Study: Games Fail To Portray Gender and Ethnic Diversity
Interesting find, reminds me of a conversation I was having just a few weeks ago with a game designer named Vance. We were talking about the advancement of narrative in games, or lack thereof following a discussion we had with high school students in his game design seminar at AU’s summer program. They held that RPGs had great stories, because the point of the game was to imagine a storyline (or play pretend), while games derived from movies or franchise titles were more about action. There was only one girl in the group, btw.
Vance mentioned that the lead on a recent Tomb Raider title kept fighting off the story to keep the game “playable.” I theorized that while titles like Call of Duty 3 and GTA had pushed interactive narrative farther, things kind of came back to explosions in those lines… because explosions are kind of like game porn for guy markets.

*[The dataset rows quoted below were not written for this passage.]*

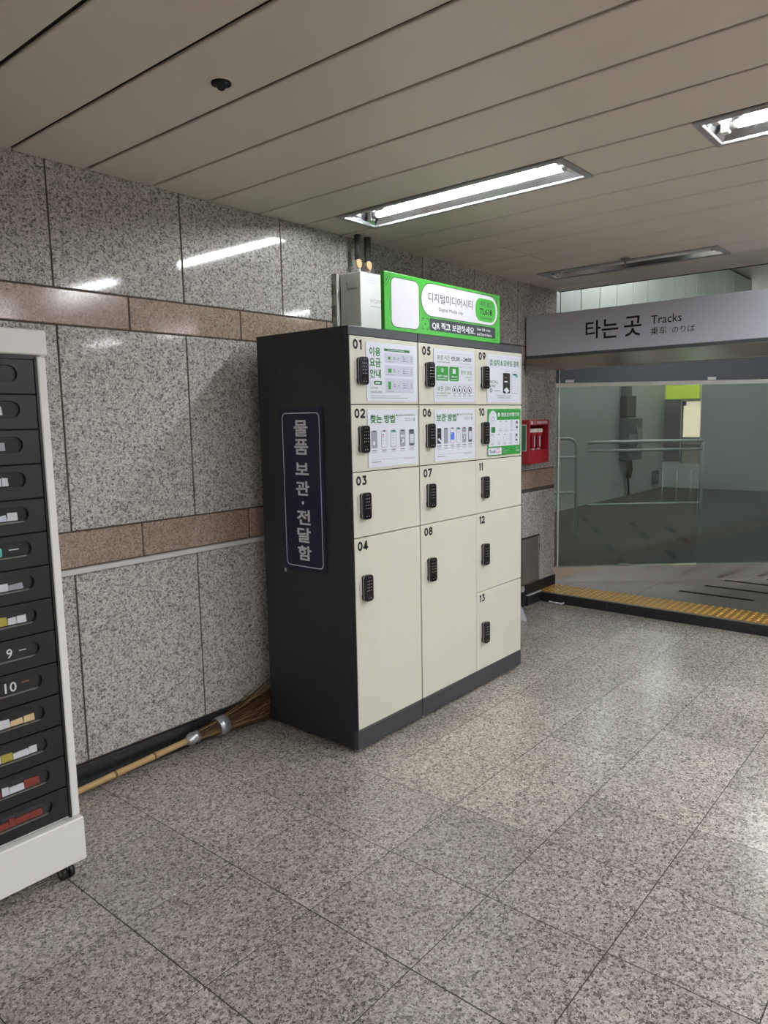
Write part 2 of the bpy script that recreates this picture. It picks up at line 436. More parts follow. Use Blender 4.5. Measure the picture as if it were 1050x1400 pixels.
# ------------------------------------------------------------------ back wall of stone panels
WY = 0.7
b = MB(); b.box(-8, 3.30, WY + 0.0035, WY + 0.35, 0, 3.6, M_JOINT)
wall = structure(b.build('wall_back'), 'wall of speckled grey granite panels with two pink bands', 'wall')
def stone(x0, x1, z0, z1, m, nm):
    bb = MB(); g = 0.0036
    jit = random.uniform(-0.0006, 0.0006)
    bb.box(x0 + g, x1 - g, WY + jit, WY + 0.012, z0 + g, z1 - g, m, 0.002); bb.build(nm, wall, ((x0 + x1) / 2, WY, (z0 + z1) / 2))
jx = [-0.925 + 0.6 * k for k in range(-6, 7)] + [3.12, 3.305]
bx = [-0.605 + 0.6 * k for k in range(-6, 6)] + [2.995, 3.305]
for z0, z1, m, js, nm in ((0.115, 0.922, G_WALL, jx, 'stone_panel'), (0.945, 1.096, G_PINK, bx, 'stone_band'), (1.096, 1.92, G_WALL, jx, 'stone_panel'),
                          (1.92, 2.062, G_PINK, bx, 'stone_band'), (2.062, 2.60, G_WALL, jx, 'stone_panel')):
    for k in range(len(js) - 1):
        if js[k + 1] - js[k] > 0.05: stone(js[k], js[k + 1], z0, z1, m, nm)
b = MB(); b.box(3.30, 3.31, WY, 2.95, 0, 3.6, G_WALL); b.build('wall_end_stone', wall)
b = MB(); b.box(-8, 2.80, WY - 0.012, WY + 0.006, 0.0, 0.113, G_BLACK, 0.002); b.box(2.80, 3.312, WY - 0.012, WY + 0.006, 0.085, 0.172, G_BLACK, 0.002)
b.box(2.80, 3.02, WY - 0.03, WY + 0.006, 0.0, 0.083, G_BLACK, 0.002)
structure(b.build('baseboard_back'), 'black stone baseboard along the granite wall', 'baseboard')
b = MB(); b.box(-8, 2.35, WY - 0.022, WY + 0.006, 0.922, 0.945, M_ALU, 0.003)
structure(b.build('trim_1'), 'thin pale metal rail along the wall under the lower pink band', 'rail')
b = MB(); b.box(2.80, 3.03, WY - 0.034, WY - 0.01, 0.083, 0.088, M_ALU)
structure(b.build('trim_2'), 'short bright metal edge on the black step beside the wall foot', 'edging')

# ------------------------------------------------------------------ ceiling of enamelled strips
CZ = 2.535; CP = 0.297; CX0 = 0.43
b = MB(); b.box(-8, 3.35, -8, WY + 0.3, CZ + 0.13, CZ + 0.16, M_CGAP); b.box(3.345, 3.36, -8, WY, CZ - 0.002, CZ + 0.6, M_CGAP)
for k in range(-28, 11):      # dark carriers filling the gaps between strips
    x = CX0 + CP * k
    b.box(x - 0.02, x + 0.02, -8, WY + 0.01, CZ + 0.013, CZ + 0.05, M_CGAP)
ceil = structure(b.build('ceiling'), 'ceiling of long beige enamelled metal strips with dark gaps', 'ceiling')
LROWS = [(0.455 - 1.72 * j, -0.77 - 1.72 * j) for j in range(5)]
def strip(x0, x1, y0, y1):
    bb = MB(); bb.box(x0 + .0080, x1 - .0080, y0, y1, CZ, CZ + 0.012, M_CEIL, 0.003); bb.build('ceiling_strip', ceil, ((x0 + x1) / 2, (y0 + y1) / 2, CZ))
for k in range(-28, 10):
    x0 = CX0 + CP * k; x1 = min(x0 + CP, 3.345)
    if k % 7 == 0 and k >= -21:
        e = WY - 0.004
        for y1, y0 in (LROWS[1:] if k == -7 else LROWS):
            strip(x0, x1, y1, e); e = y0
        strip(x0, x1, -8, e)
    elif k in (4, 5):
        strip(x0, x1, 0.207, WY - .004); strip(x0, x1, -8, 0.193)
    else: strip(x0, x1, -8, WY - 0.004)

def lamp(x0, y0, y1, lit, label, group=None):
    x1 = x0 + CP; cx = (x0 + x1) / 2; cy = (y0 + y1) / 2
    t = thing('ceiling_light', (cx, cy, CZ), label, 'ceiling light', group)
    f = MB(); w = 0.028; z0, z1 = CZ - 0.008, CZ + 0.004
    f.box(x0, x0 + w, y0, y1, z0, z1, M_RIM, .003); f.box(x1 - w, x1, y0, y1, z0, z1, M_RIM, .003)
    f.box(x0 + w, x1 - w, y0, y0 + w, z0, z1, M_RIM, .003); f.box(x0 + w, x1 - w, y1 - w, y1, z0, z1, M_RIM, .003)
    f.build('frame', t)
    r = MB(); a, c, d = x0 + w, x1 - w, 0.045; p, q = y0 + w, y1 - w; zt = CZ + 0.085
    V = [(a, p, CZ), (c, p, CZ), (c, q, CZ), (a, q, CZ), (a + d, p + .02, zt), (c - d, p + .02, zt), (c - d, q - .02, zt), (a + d, q - .02, zt)]
    r.add(V, [(7, 6, 5, 4), (0, 1, 5, 4)[::-1], (1, 2, 6, 5)[::-1], (2, 3, 7, 6)[::-1], (3, 0, 4, 7)[::-1]], M_REFL)
    r.box(cx - .012, cx + .012, p + .03, q - .03, zt - .03, zt - 0.002, M_REFL)
    r.build('reflector', t)
    for s_, on in ((-1, lit[0]), (1, lit[1])):
        tx = cx + s_ * 0.058
        u = MB(); u.tube([(tx, p + .04, CZ + .032), (tx, q - .04, CZ + .032)], 0.0145, M_TUBE if on else M_TUBEOFF, 10); u.build('tube', t)
        for e, sg in ((p, 1), (q, -1)):
            v = MB(); v.box(tx - .019, tx + .019, e + sg * .012, e + sg * .042, CZ + .008, CZ + .07, M_WHITE, .004)
            v.tube([(tx, e + sg * .042, CZ + .032), (tx, e + sg * .07, CZ + .032)], 0.0155, M_SILVER, 10); v.build('socket', t)
        for fr in (0.16, 0.84):
            v = MB(); yk = p + (q - p) * fr
            v.box(tx - .002, tx + .002, yk - .006, yk + .006, CZ + .045, zt - .004, M_SILVER)
            v.build('tube_clip', t)
    return t
for n in range(-3, 2):
    for j, (y1, y0) in enumerate(LROWS):
        if (n, j) == (-1, 0): continue
        x0 = CX0 + 7 * CP * n; lit = (True, True); g = None
        lab = 'recessed twin tube ceiling light elsewhere along the concourse ceiling'; g = 'ceiling lights outside the frame'
        if (n, j) == (0, 0): lit = (False, True); lab = 'long ceiling light above the lockers with one of its two tubes lit'; g = None
        if (n, j) == (0, 1): lab = 'ceiling light with both tubes lit, cut by the right picture edge'; g = None
        if (n, j) == (1, 0): lit = (False, False); lab = 'switched off ceiling light nearest the Tracks sign'; g = None
        if (n, j) in ((-1, 1), (-2, 0), (-3, 0), (-2, 1), (-3, 1)): lit = (False, False)
        if (n, j) in ((-1, 2), (-2, 2), (-3, 2)): lit = (True, False)
        lamp(x0, y0, y1, lit, lab, g)

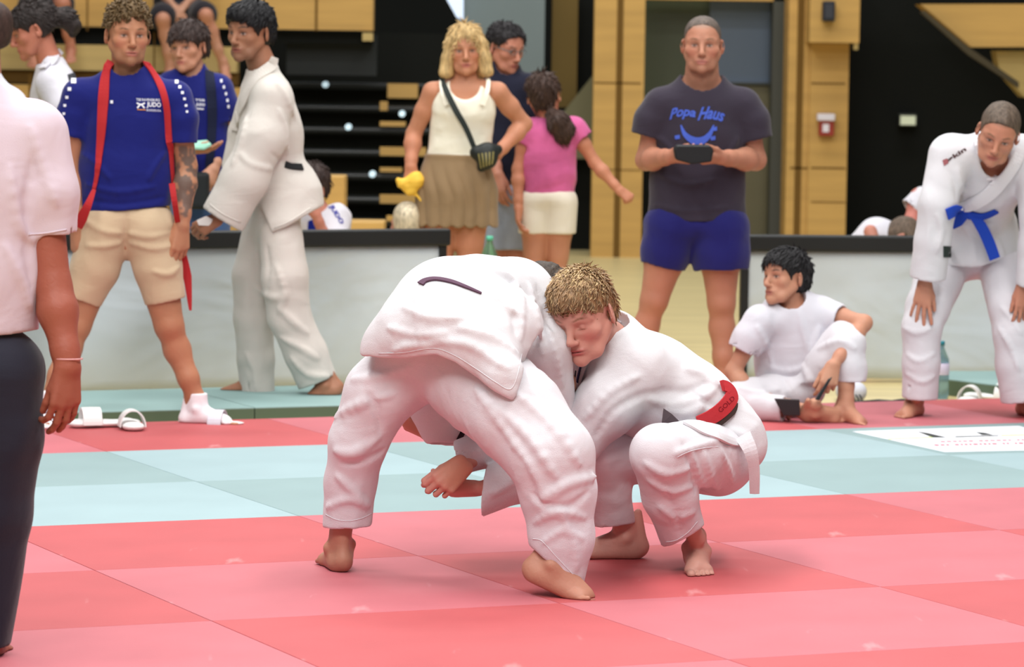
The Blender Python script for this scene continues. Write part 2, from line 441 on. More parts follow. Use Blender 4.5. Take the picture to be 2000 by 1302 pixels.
# ------------------------------------------------------------------ people: heads, hands, feet, limbs, garments
def frame(fwd, up):                          # columns: X = person's right, Y = forward, Z = up
    y = nrm(fwd); z = nrm(np.asarray(up, float)-y*(np.asarray(up, float)@y)); x = np.cross(y, z)
    return np.stack([x, y, z], 1)
def fac(yaw, pitch=0, roll=0):               # yaw 0 looks at the camera, + turns to the picture's right; pitch + looks down; roll + tips the crown to the right
    y, p, r = map(math.radians, (yaw, pitch, roll))
    f = V(math.sin(y)*math.cos(p), -math.cos(y)*math.cos(p), -math.sin(p))
    u = V(math.sin(y)*math.sin(p), -math.cos(y)*math.sin(p), math.cos(p)); s = np.cross(f, u)
    return frame(f, u*math.cos(r)-s*math.sin(r))
def head(c, R, s=1., jaw=1., nose=1., fat=0., smile=0, fem=False, open_mouth=0):
    g = G(.012); w = lambda *p: c+R@(V(*p)*s)
    E = lambda p, r, k=None, op='u', RR=None: g.add(Ell(w(*p), np.array(r)*s, R if RR is None else RR), k, op)
    K = lambda a, b, ra, rb, k=None, op='u': g.add(Cone(w(*a), w(*b), ra*s, rb*s), k, op)
    E((0, -.016, .036), (.074, .094, .078)); E((0, .012, .022), (.068, .078, .078), .02)
    E((0, .03, -.03), (.058*(1+fat), .056, .078), .03)
    for q in (-1, 1):
        K((q*.056*jaw*(1+fat), .0, -.045), (q*.036*jaw, .05, -.088), .016, .016, .03)
        K((q*.036*jaw, .05, -.088), (0, .076, -.1), .016, .016, .02)
        E((q*.045, .055, -.024), (.019+fat*.1, .019, .018), .02)
        K((q*.05, .06, .016), (q*.018, .081, .02), .010, .009, .014)
        E((q*.032, .093, -.004), (.019, .017, .0125), .012, 's')
        E((q*.031, .069, -.004), (.0125, .0125, .0125), .002)
        K((q*.046, .067, .005), (q*.018, .079, .006), .0048, .0042, .004)
        K((q*.045, .067, -.0125), (q*.02, .077, -.013), .0042, .004, .005)
        E((q*.0115*nose, .0975, -.041), (.0075, .009, .0065), .006)
        E((q*.080, -.012, -.012), (.007, .020, .032), .006, RR=R@np.array([[math.cos(q*.5), math.sin(q*.5), 0], [-math.sin(q*.5), math.cos(q*.5), 0], [0, 0, 1.]]))
        E((q*.083, -.006, -.008), (.005, .010, .017), .004, 's')
    K((0, .084, .006), (0, .107, -.034), .0085*nose, .0105*nose, .01); E((0, .106, -.037), (.011*nose, .010, .0095), .006)
    E((0, .076, -.066), (.031, .018, .022), .016)
    E((0, .0895, -.0655), (.025, .0085, .0046), .005); E((0, .0885, -.0750), (.022, .009, .0055), .005)
    E((0, .099, -.0703-open_mouth*.3), (.024, .009, .0013+open_mouth), .003, 's')
    E((0, .079, -.1), (.017, .014, .014), .012)
    g.w = w; g.c0 = np.asarray(c, float); g.R = R; g.s = s; return g
def head_paint(h, skin, lip=(176, 96, 92), brow=(70, 50, 38), iris=(70, 60, 50), eyes=True, stubble=None, blush=None, browt=1.0, closed=False, roots=None, rootz=.07):
    L = lambda c: np.array(lin(c))
    def f(P, C_):
        q = (P-h.c0)@h.R/h.s; x, y, z = q.T; ax = np.abs(x)
        def mixc(m, col):
            nonlocal C_; m = np.clip(m, 0, 1)[:, None]; C_ = C_*(1-m)+L(col)*m
        sm = lambda v, a, b: np.clip((v-a)/(b-a), 0, 1)
        near_ = (np.abs(q) < .2).all(1)
        front = sm(y, .035, .05)*near_
        if blush: mixc(.28*np.exp(-(((ax-.042)/.02)**2+((z+.035)/.022)**2))*front, blush)
        if stubble: mixc(.42*sm(-z, .045, .07)*sm(y, -.01, .02)*near_*(1-np.exp(-((x/.03)**2+((z+.07)/.012)**2))), stubble)
        if roots: mixc((sm(z, rootz-.01, rootz+.012))*near_, roots)
        mixc(.8*front*np.exp(-(x/.024)**4-((z+.0660)/.0045)**4), lip); mixc(.8*front*np.exp(-(x/.021)**4-((z+.0757)/.0055)**4), lip)
        mixc(.85*front*np.exp(-(x/.0235)**4-((z+.0705)/.0017)**2), (90, 40, 40))
        bz = .0205+.004*np.exp(-((ax-.035)/.012)**2)
        mixc(front*.85*np.exp(-((ax-.032)/.0165)**4-((z-bz)/(.0036*browt))**4), brow)
        if eyes:
            if closed: mixc(front*.8*np.exp(-((ax-.031)/.012)**4-((z+.0095)/.0018)**2), brow)
            else:
                e = front*np.exp(-((ax-.031)/.011)**6-((z+.0042)/.0038)**6); mixc(front*.35*np.exp(-((ax-.031)/.018)**4-((z+.003)/.011)**4), (120, 72, 60)); mixc(e*.9, (178, 160, 152))  # eye-socket shade put into the skin colour, eye whites darkened too
                mixc(front*np.exp(-((ax-.031)**2+(z+.0035)**2)**2/.0056**4), iris)
                mixc(front*.9*np.exp(-((ax-.031)/.0135)**4-((z-.0008)/.0022)**2), (45, 32, 28))
        nz = front*np.exp(-((ax-.008)/.003)**2-((z+.0475)/.0022)**2); mixc(.7*nz, (90, 45, 40))
        return C_
    return f
def skin_paint(base, heads=(), extra=()):
    b = np.array(lin(base))*.80
    def f(P):
        n = vnoise(P*22)[:, None]; n2 = vnoise(P*6+3)[:, None]
        C_ = b*(1+.05*n)*(1+np.array([.03, -.05, -.05])*n2)
        for h in heads: C_ = h(P, C_)
        for e in extra: C_ = e(P, C_)
        return np.clip(C_, 0, 1)
    return f
def spot(c, r, col, amt=1., noise=None):
    c = np.asarray(c, float)
    def f(P, C_):
        d = np.linalg.norm(P-c, axis=1)/r; m = np.exp(-d**4)*amt
        return C_*(1-m[:, None])+np.array(lin(col))*m[:, None]
    return f
def along(a, b, r, col, amt=1., noise=None):
    a = np.asarray(a, float); ab = np.asarray(b, float)-a
    def f(P, C_):
        t = np.clip((P-a)@ab/(ab@ab), 0, 1); d = np.linalg.norm(P-a-t[:, None]*ab, axis=1)
        te = (P-a)@ab/(ab@ab)
        m = (d < r)*np.clip((te+.02)*30, 0, 1)*np.clip((1.02-te)*30, 0, 1)*amt
        if noise: m = m*np.clip(.5+noise[1]*(vnoise(P*noise[0]+2)+.5*vnoise(P*noise[0]*2.3))+noise[2], 0, 1)
        return C_*(1-m[:, None])+np.array(lin(col))*m[:, None]
    return f
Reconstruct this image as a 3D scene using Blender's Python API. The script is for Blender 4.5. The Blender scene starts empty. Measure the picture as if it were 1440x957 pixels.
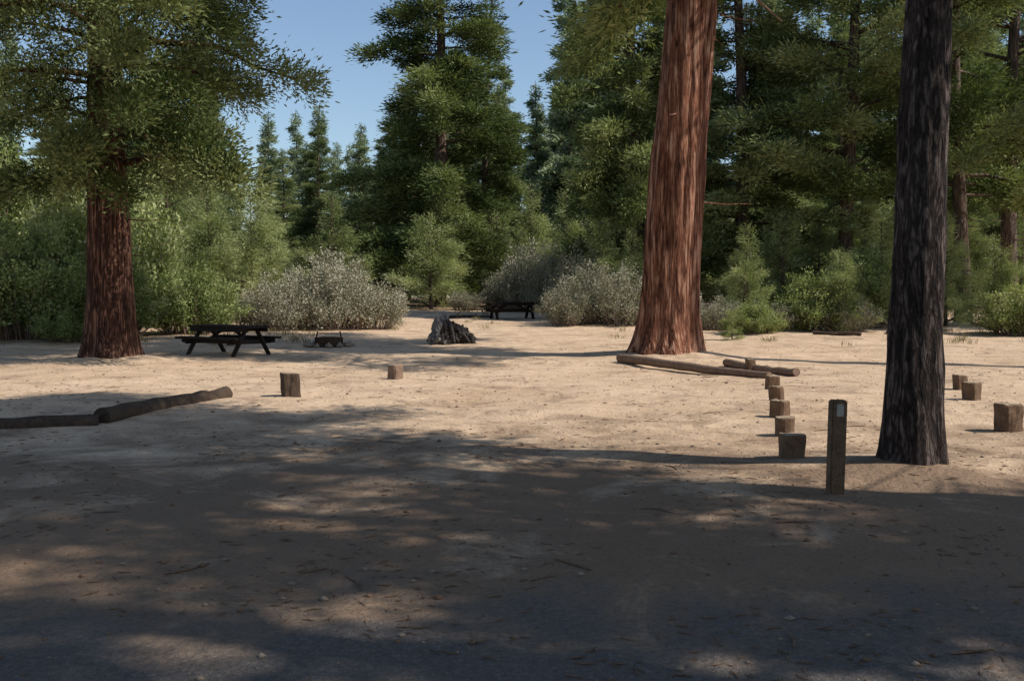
import bpy, math, random
import numpy as np
from mathutils import Vector, noise, Matrix
import bmesh
rng = np.random.default_rng(11); random.seed(11)
scene = bpy.context.scene
COL = scene.collection

# ---------------------------------------------------------------- materials
def newmat(name):
    m = bpy.data.materials.new(name); m.use_nodes = True
    nt = m.node_tree; nt.nodes.clear()
    out = nt.nodes.new('ShaderNodeOutputMaterial')
    return m, nt, out
def ramp(nt, stops, src=None):
    r = nt.nodes.new('ShaderNodeValToRGB')
    while len(r.color_ramp.elements) < len(stops): r.color_ramp.elements.new(0.5)
    for e, (p, c) in zip(r.color_ramp.elements, stops):
        e.position = p; e.color = (c[0], c[1], c[2], 1)
    if src is not None: nt.links.new(src, r.inputs[0])
    return r
def noise_n(nt, vec, scale, detail=4, rough=0.6, dist=0):
    n = nt.nodes.new('ShaderNodeTexNoise'); n.inputs['Scale'].default_value = scale
    n.inputs['Detail'].default_value = detail; n.inputs['Roughness'].default_value = rough
    n.inputs['Distortion'].default_value = dist
    nt.links.new(vec, n.inputs['Vector']); return n.outputs['Fac']
def coords(nt, scale=(1, 1, 1)):
    t = nt.nodes.new('ShaderNodeTexCoord'); m = nt.nodes.new('ShaderNodeMapping')
    m.inputs['Scale'].default_value = scale
    nt.links.new(t.outputs['Object'], m.inputs['Vector']); return m.outputs['Vector']
def mixc(nt, fac, a, b, mode='MIX'):
    m = nt.nodes.new('ShaderNodeMix'); m.data_type = 'RGBA'; m.blend_type = mode
    for s, v in ((m.inputs[0], fac), (m.inputs[6], a), (m.inputs[7], b)):
        if isinstance(v, (int, float)): s.default_value = v
        elif isinstance(v, tuple): s.default_value = (v[0], v[1], v[2], 1)
        else: nt.links.new(v, s)
    return m.outputs[2]
def math_n(nt, op, a, b=0.0):
    m = nt.nodes.new('ShaderNodeMath'); m.operation = op
    for s, v in ((m.inputs[0], a), (m.inputs[1], b)):
        if isinstance(v, (int, float)): s.default_value = v
        else: nt.links.new(v, s)
    return m.outputs[0]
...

“A new study has found that game characters tend not to reflect cultural diversity. According to the paper from researchers across four universities (PDF): ‘A large-scale content analysis of characters in video games was employed to answer questions about their representations of gender, race and age in comparison to the US population. The sample included 150 games from a year across nine platforms, with the results weighted according to game sales. … The results show a systematic over-representation of males, white and adults and a systematic under-representation of females, Hispanics, Native Americans, children and the elderly.’ The researchers also note that games ‘function as crucial gatekeepers for interest in science, technology, engineering and math,’ and that without these groups represented properly, ‘it may place underrepresented groups behind the curve.’”
via Slashdot Games Story | Games Fail To Portray Gender and Ethnic Diversity.
Sims 3 is out, and the line is very girl friendly. We’ll see where it goes from there. I wonder if there will be a similar study to this regarding the development of Xbox avatars, and how closely they resemble the actual person who creates them.